Tuesday 2 August 2011

Librarianship, Qualifications, Careers

For Things 10 and 11 this week, I am blogging about my route into librarianship and my experiences thus far in the profession. Like most arts graduates, I was unsure of my career path after University. In my naïve and youthful state, I had imagined that it would be perfectly feasible to walk from my graduation ceremony into a publishing house who agreed to publish my first novel right there and then. Or perhaps I’d walk into the editorial office of the Guardian and be swept away on a magic carpet of opening nights, films festivals and cocktail parties.
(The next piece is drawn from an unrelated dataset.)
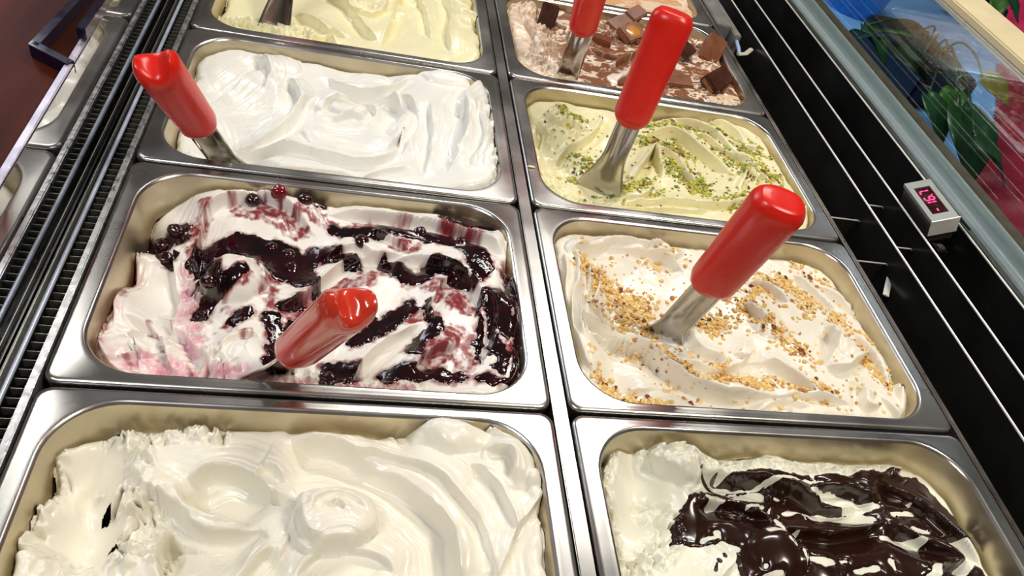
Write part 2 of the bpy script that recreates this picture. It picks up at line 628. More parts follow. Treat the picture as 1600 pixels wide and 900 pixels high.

Reality hit hard soon after I had relocated to Cambridgeshire as I began the inevitable rounds of administrative temping. I found myself in an administrative role in an academic environment, a good job which would have been stable enough to secure my future. And yet. Every time the word ‘library’ was mentioned, I would wonder. Ponder. I remembered my childhood days of “playing” at being a librarian. I confess, I even set up the “Friendly Lending Library” with my own books and made library cards for my readers. Not a family gathering went by without my relentless recruitment of new patrons from amongst the guests. In junior school, I became a pupil librarian. This was back in the day, with catalogue cards and manual issue.
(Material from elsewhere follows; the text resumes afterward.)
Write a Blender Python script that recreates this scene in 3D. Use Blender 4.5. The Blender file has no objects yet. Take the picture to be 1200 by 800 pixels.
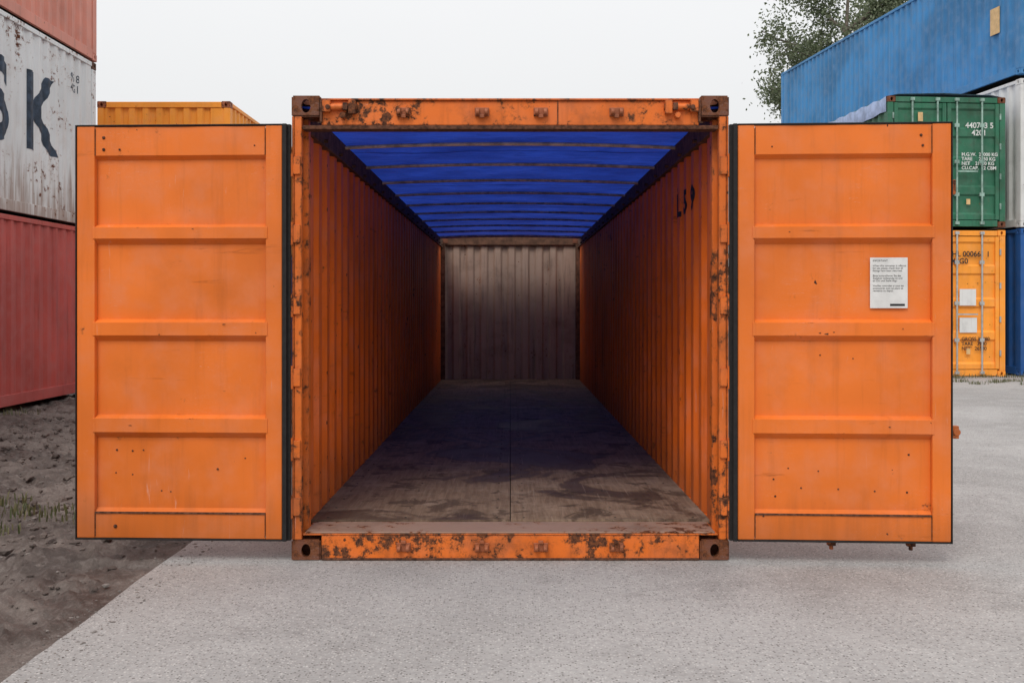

It is odd therefore that as an adult these memories took a while to surface into the basis of a real career. It was when I really started considering what to do with my life that librarianship called to me. I am passionate about connecting the reader to their desired information and helping them to learn the skills to find and use quality resources. I left a permanent well paid administrative post to move into a junior library assistant role and I am extremely glad that I did. I have a grounding of library work at all levels, something that helps me to empathise with junior staff in a way that I suspect would be difficult if I’d not had entry level experience. I have been lucky in my career so far in that I have worked in a diverse variety of libraries in all three parts of the Cambridge tripartite system, before finding my feet in my first professional post.

I decided to begin the Aberystwyth course via distance learning after working for one year as a junior library assistant. I was sure that this was the career for me and I wanted to become more engaged with the LIS sector. I had the opportunity at that point to move into a SCONUL graduate traineeship which helped me to develop myself and to view myself as a professional practitioner. The Aberystwyth course appealed to me for several reasons: it is progressive, it ties together theory and practice, and it is affordable. I was able to apply my learnt knowledge to the workplace in order to see the limitations of theory and the practicalities of librarianship. As a keen Open University student, the distance learning world was not unfamiliar to me and I enjoy setting my own deadlines.

I completed the MSc in Library and Information Science in September 2010.
I am currently working towards my Chartership. The process is already teaching me a lot about reflexion and service evaluation. I have been in my current post as Assistant Librarian managing three collections for just over three years. Let's see what the future will bring.